I don't think many people understand what a dakini is. I hear all the time: “You're a dakini,” or, “A beautiful girl is a dakini,” or, “A wonderful strong woman is a dakini,” or, “Someone you respect and really see as an inspiration is a dakini.” Contrary to what people think, the concept of “dakini” is not limited to women or being feminine. Dakas and dakinis are synonymous. Anyone that has cut through the illusory deception is a dakini. It's not restricted to women and should never be used as a compliment that people make to women.

Also, perhaps people think a dakini is always very beautiful and gentle and kind and mother-like and nourishing and a strong woman and so forth. I don’t think these people have necessarily met one! 

To finish up, could you tell us what you think the essence of Buddhism is?

The essence of the Buddhist teachings is all about encouraging an individual to be more insightful and introspective.

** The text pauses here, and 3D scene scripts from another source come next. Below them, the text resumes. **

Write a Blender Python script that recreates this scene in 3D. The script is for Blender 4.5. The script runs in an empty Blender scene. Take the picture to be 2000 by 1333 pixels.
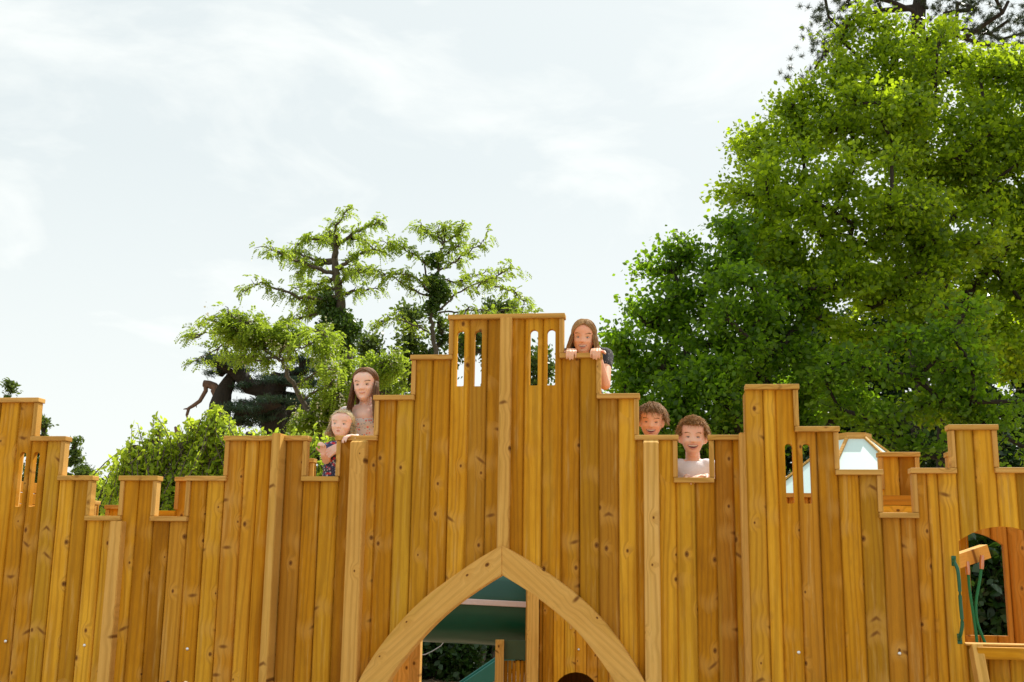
import bpy, bmesh, math, random
import numpy as np
from mathutils import Vector, Matrix
R = math.radians
rng = np.random.default_rng(7)
random.seed(7)
SC = bpy.context.scene
COL = SC.collection

# ------------------------------------------------------------------ camera, sky, sun, exposure
F_PX, W_PX, H_PX = 2164.0, 2000.0, 1333.0
_up = Vector((150.0, 10811.0, -F_PX)).normalized()          # zenith direction in camera axes
_fw = Vector((0, 0, -1)); _fw = (_fw - _up * _fw.dot(_up)).normalized()
_rt = _fw.cross(_up)
CAMROT = Matrix((_rt, _fw, _up))                            # camera axes -> world axes
EYE = Vector((0, 0, 1.6))
cd = bpy.data.cameras.new('camera'); cam = bpy.data.objects.new('camera', cd); COL.objects.link(cam)
cd.sensor_width = 36; cd.lens = 36 * F_PX / W_PX; cd.clip_start = 0.05; cd.clip_end = 2000
cam.matrix_world = Matrix.Translation(EYE) @ CAMROT.to_4x4()
SC.camera = cam

SUN_EL, SUN_AZ = 50.0, 36.0                                 # azimuth measured from +Y (away from camera) towards +X
wd = bpy.data.worlds.new('World'); SC.world = wd; wd.use_nodes = True
nt = wd.node_tree; nt.nodes.clear()
def N(t, typ, **kw):
    n = t.nodes.new(typ)
    for k, v in kw.items():
        if k in ('inp',):
            for a, b in v.items(): n.inputs[a].default_value = b
        else: setattr(n, k, v)
    return n
out = N(nt, 'ShaderNodeOutputWorld'); bg = N(nt, 'ShaderNodeBackground', inp={'Strength': 0.1})
sky = N(nt, 'ShaderNodeTexSky', sky_type='NISHITA', sun_disc=False, sun_elevation=R(SUN_EL), sun_rotation=R(SUN_AZ), air_density=1.2, dust_density=3.0)
tc = N(nt, 'ShaderNodeTexCoord')
mp = N(nt, 'ShaderNodeMapping'); mp.inputs['Scale'].default_value = (2.2, 1.4, 5.2); mp.inputs['Rotation'].default_value = (0, R(24), 0); mp.inputs['Location'].default_value = (0.35, 0, 0.62)
nz = N(nt, 'ShaderNodeTexNoise', inp={'Scale': 2.3, 'Detail': 9.0, 'Roughness': 0.55, 'Distortion': 0.4})
rp = N(nt, 'ShaderNodeValToRGB'); rp.color_ramp.elements[0].position = 0.48; rp.color_ramp.elements[1].position = 0.80
veil = N(nt, 'ShaderNodeMix', data_type='RGBA', inp={0: 0.87}); veil.inputs[7].default_value = (7.0, 7.55, 7.5, 1)
cl = N(nt, 'ShaderNodeMix', data_type='RGBA'); cl.inputs[7].default_value = (8.9, 9.05, 8.75, 1)
L = nt.links.new
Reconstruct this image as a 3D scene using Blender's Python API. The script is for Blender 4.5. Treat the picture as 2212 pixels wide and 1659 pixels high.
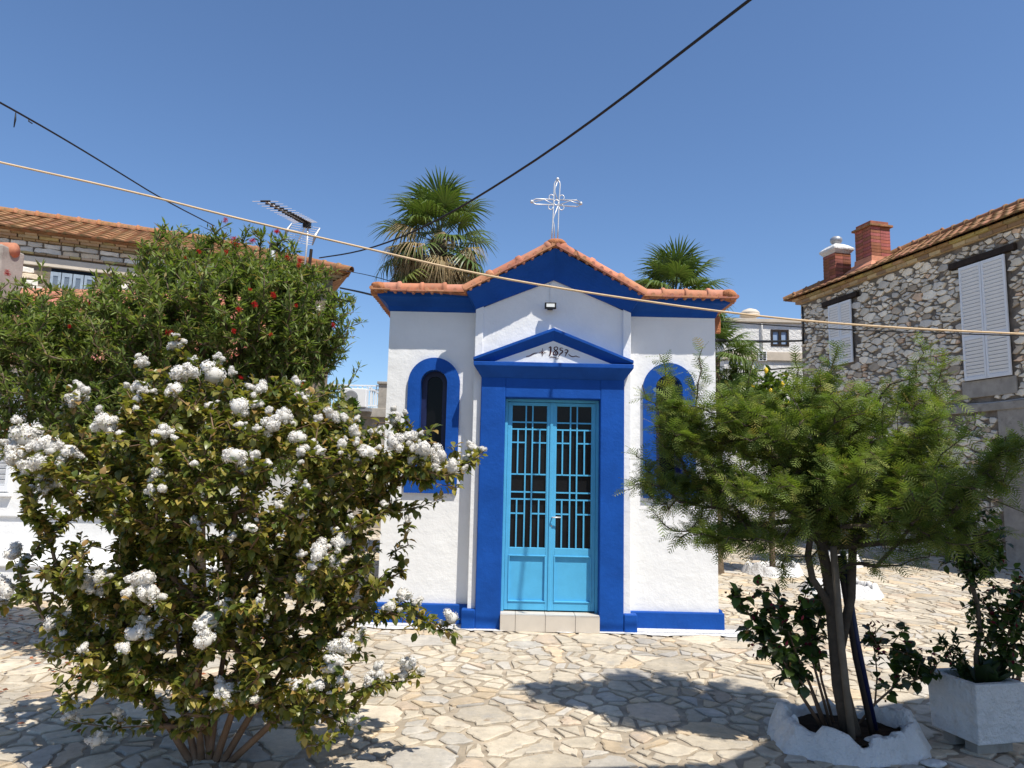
import bpy, bmesh, math, random
import numpy as np
from mathutils import Matrix, Vector

for _o in list(bpy.data.objects):
    bpy.data.objects.remove(_o)
random.seed(7)
RNG = np.random.default_rng(11)
SC = bpy.context.scene
COL = SC.collection
R = math.radians

# ------------------------------------------------------------------ camera
PITCH, ROLL, EYE = R(7.1), R(1.3), 1.6
_c, _s = math.cos(ROLL), math.sin(ROLL)
_sp, _cp = math.sin(PITCH), math.cos(PITCH)
FPX, CX, CY = 1534.0, 1106.0, 829.5          # focal length and centre in a 2212 px wide frame
cam_data = bpy.data.cameras.new('camera')
cam = bpy.data.objects.new('camera', cam_data)
COL.objects.link(cam)
cam_data.sensor_width = 36.0
cam_data.lens = 36.0 * FPX / 2212.0
cam_data.clip_start = 0.05
cam_data.clip_end = 6000
_right = Vector((_c, -_s * _sp, _s * _cp))
_up = Vector((-_s, -_c * _sp, _c * _cp))
_back = Vector((0, -_cp, -_sp))
_m = Matrix((_right, _up, _back)).transposed().to_4x4()
_m.translation = Vector((0, 0, EYE))
cam.matrix_world = _m
SC.camera = cam

# ------------------------------------------------------------------ light
LIGHT = Vector((-0.355, 0.43, -1.0)).normalized()       # direction the sunlight travels
SUN_EL = math.asin(-LIGHT.z)
world = bpy.data.worlds.new('World')
SC.world = world
world.use_nodes = True
wn = world.node_tree.nodes
wn.clear()
sky = wn.new('ShaderNodeTexSky')
sky.sky_type = 'NISHITA'
sky.sun_disc = False
sky.sun_elevation = SUN_EL
sky.sun_rotation = math.atan2(-LIGHT.x, -LIGHT.y)
sky.altitude = 0
sky.air_density = 1.0
sky.dust_density = 0.5
sky.ozone_density = 8.0
bg = wn.new('ShaderNodeBackground')
bg.inputs['Strength'].default_value = 0.130
wo = wn.new('ShaderNodeOutputWorld')
world.node_tree.links.new(sky.outputs[0], bg.inputs[0])
world.node_tree.links.new(bg.outputs[0], wo.inputs[0])
sun_d = bpy.data.lights.new('sun', 'SUN')
sun_d.energy = 5.0
sun_d.angle = R(0.5)
sun_d.color = (1.0, 0.95, 0.86)
sun = bpy.data.objects.new('sun', sun_d)
COL.objects.link(sun)
sun.rotation_euler = LIGHT.to_track_quat('-Z', 'Y').to_euler()
sun.location = (5, -6, 20)
SC.view_settings.view_transform = 'Standard'
SC.view_settings.look = 'None'
SC.view_settings.exposure = 0.26
SC.view_settings.gamma = 1.0
SC.view_settings.use_curve_mapping = False
SC.render.engine = 'CYCLES'
SC.cycles.max_bounces = 6
SC.cycles.transparent_max_bounces = 4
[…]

To broaden one's mind to an understanding that requires a lot of delving into one's own self, one's own mind, one's own thinking patterns.

Unfortunately, resistance through our habitual stubbornness and habitual patterns is there. According to the Buddhist teachings, the opposite of wisdom is ignorance. So, you have a constant struggle between your innate wisdom that does have its own natural potential to be introspective and insightful, yet it hits the resistance of habitual ignorance.

Therefore, all the learning emphasized in the Buddhist teachings is about working through the excuses. The aim is not to acquire wisdom but to develop a powerful antidote to the excuses and the tremendous habit of stubbornness that just doesn't take things simply and as they are.

Therefore, it becomes necessary to study. It depends how stubborn you are, and how sneakily you can continue to defend yourself against what the truth is. As long as that streak in you continues, you have to study. Therefore, there is no end to studying!

Rinpoche, thank you so much for your unique insight into the world and the Buddhist teachings!